Find how many lines in the data below mention "pixels". Give the number only.

━━ Source data

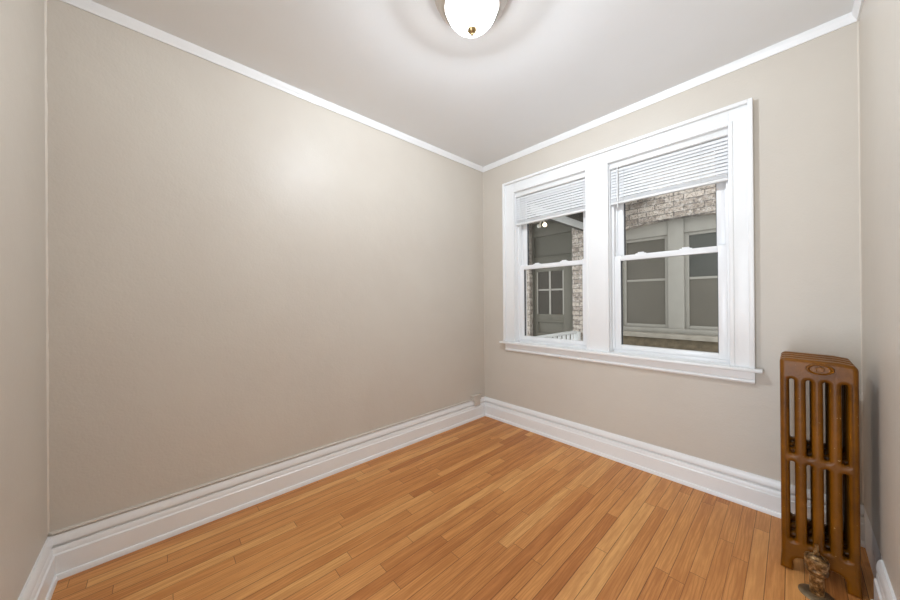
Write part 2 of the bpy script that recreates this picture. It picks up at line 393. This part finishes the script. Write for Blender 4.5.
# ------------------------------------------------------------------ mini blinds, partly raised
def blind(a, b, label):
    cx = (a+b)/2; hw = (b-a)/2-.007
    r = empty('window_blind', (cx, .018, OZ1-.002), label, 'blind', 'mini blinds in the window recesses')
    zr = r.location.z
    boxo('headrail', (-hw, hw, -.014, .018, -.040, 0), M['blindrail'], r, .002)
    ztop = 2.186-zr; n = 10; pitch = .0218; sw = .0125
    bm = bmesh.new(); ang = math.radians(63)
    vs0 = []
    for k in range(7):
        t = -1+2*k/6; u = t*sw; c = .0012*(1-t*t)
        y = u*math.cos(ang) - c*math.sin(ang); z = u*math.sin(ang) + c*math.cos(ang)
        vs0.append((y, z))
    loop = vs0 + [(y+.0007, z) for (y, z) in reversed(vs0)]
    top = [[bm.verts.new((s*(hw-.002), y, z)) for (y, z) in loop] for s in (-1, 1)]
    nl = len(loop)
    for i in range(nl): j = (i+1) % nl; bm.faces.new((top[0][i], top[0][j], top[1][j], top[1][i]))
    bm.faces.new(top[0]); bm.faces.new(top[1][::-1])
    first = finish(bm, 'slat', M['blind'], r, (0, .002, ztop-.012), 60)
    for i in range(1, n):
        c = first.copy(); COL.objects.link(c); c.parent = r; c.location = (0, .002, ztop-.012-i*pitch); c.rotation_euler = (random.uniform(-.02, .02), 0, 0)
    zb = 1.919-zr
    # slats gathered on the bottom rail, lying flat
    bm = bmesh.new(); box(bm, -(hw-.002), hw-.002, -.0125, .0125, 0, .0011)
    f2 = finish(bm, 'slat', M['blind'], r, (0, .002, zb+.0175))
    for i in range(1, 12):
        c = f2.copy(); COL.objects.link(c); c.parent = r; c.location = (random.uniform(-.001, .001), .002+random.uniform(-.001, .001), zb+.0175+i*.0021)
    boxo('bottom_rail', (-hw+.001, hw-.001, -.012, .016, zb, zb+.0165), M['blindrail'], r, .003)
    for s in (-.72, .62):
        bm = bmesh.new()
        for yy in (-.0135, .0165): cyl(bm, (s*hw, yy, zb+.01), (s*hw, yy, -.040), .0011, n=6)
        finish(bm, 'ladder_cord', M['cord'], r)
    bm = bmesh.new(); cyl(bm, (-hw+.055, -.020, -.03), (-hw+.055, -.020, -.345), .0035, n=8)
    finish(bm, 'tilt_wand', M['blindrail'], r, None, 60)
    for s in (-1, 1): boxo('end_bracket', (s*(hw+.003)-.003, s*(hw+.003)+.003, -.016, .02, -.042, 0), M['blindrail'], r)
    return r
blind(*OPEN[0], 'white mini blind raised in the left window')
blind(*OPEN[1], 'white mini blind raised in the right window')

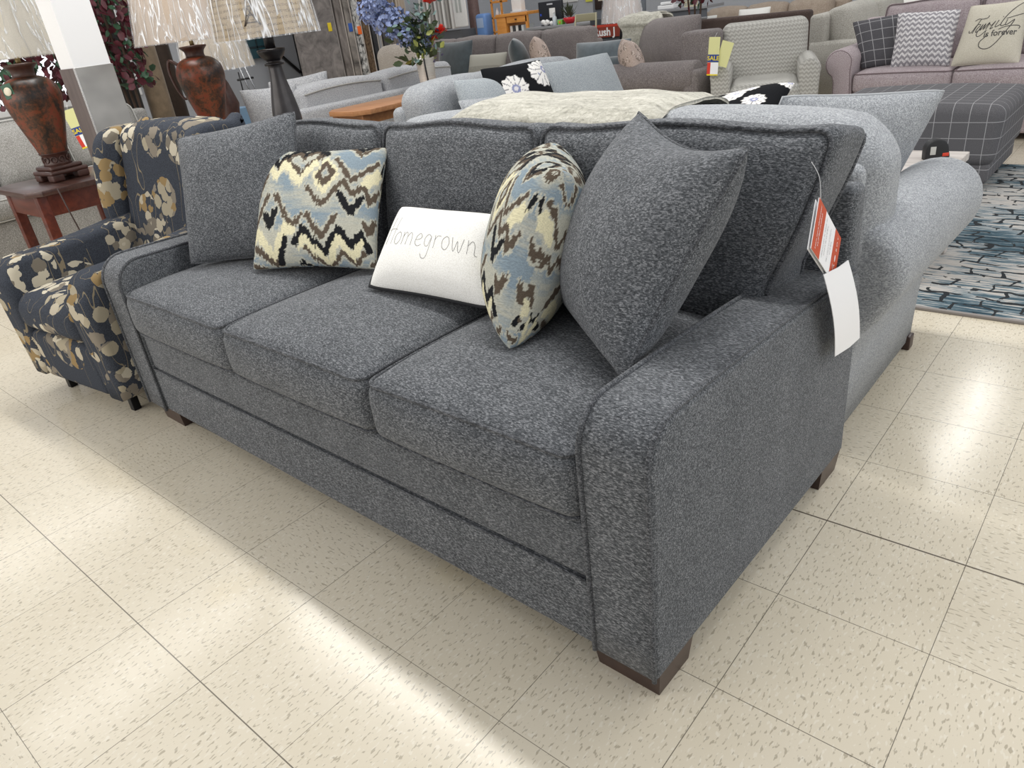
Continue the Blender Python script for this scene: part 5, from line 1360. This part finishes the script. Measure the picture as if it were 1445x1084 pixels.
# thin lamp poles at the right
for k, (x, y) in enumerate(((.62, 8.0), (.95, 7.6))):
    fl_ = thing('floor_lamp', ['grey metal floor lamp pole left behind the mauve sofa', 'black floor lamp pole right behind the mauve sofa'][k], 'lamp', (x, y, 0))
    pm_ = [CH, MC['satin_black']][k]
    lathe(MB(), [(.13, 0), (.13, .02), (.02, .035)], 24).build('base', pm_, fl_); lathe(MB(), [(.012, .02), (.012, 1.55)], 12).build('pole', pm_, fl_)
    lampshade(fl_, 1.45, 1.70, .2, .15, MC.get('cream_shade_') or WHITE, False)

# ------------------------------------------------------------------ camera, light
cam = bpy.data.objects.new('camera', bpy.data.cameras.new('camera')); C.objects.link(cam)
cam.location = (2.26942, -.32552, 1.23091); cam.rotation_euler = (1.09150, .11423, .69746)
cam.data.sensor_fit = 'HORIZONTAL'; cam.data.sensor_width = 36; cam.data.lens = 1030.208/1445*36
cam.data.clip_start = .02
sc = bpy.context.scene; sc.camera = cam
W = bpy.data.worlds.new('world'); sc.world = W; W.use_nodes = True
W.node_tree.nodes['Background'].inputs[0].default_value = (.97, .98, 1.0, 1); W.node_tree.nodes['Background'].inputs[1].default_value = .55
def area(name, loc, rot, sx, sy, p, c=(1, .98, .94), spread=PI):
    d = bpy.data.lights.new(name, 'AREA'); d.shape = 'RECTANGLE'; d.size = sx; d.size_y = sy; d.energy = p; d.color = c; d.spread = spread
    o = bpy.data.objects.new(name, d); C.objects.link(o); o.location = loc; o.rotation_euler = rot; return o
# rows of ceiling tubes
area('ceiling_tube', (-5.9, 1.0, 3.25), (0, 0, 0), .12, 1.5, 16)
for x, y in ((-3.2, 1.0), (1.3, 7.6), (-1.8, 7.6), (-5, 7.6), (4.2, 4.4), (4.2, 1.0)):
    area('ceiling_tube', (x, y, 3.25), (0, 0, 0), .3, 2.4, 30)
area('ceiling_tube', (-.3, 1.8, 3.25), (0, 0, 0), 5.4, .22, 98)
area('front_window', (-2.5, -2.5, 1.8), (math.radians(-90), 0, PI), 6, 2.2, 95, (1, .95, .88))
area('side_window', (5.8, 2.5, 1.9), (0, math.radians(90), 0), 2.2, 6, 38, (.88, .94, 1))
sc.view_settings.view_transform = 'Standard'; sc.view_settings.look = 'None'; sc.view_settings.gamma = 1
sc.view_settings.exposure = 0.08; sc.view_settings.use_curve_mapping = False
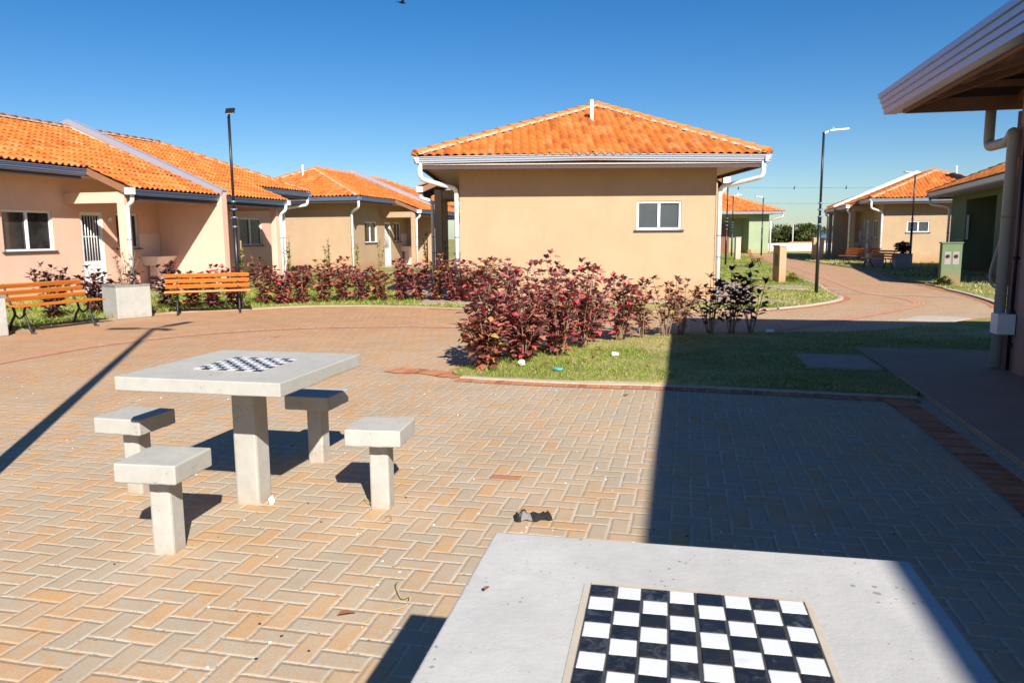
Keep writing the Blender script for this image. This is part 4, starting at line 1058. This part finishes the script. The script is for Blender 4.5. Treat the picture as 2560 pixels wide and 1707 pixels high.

━━━━

• [Reply]
2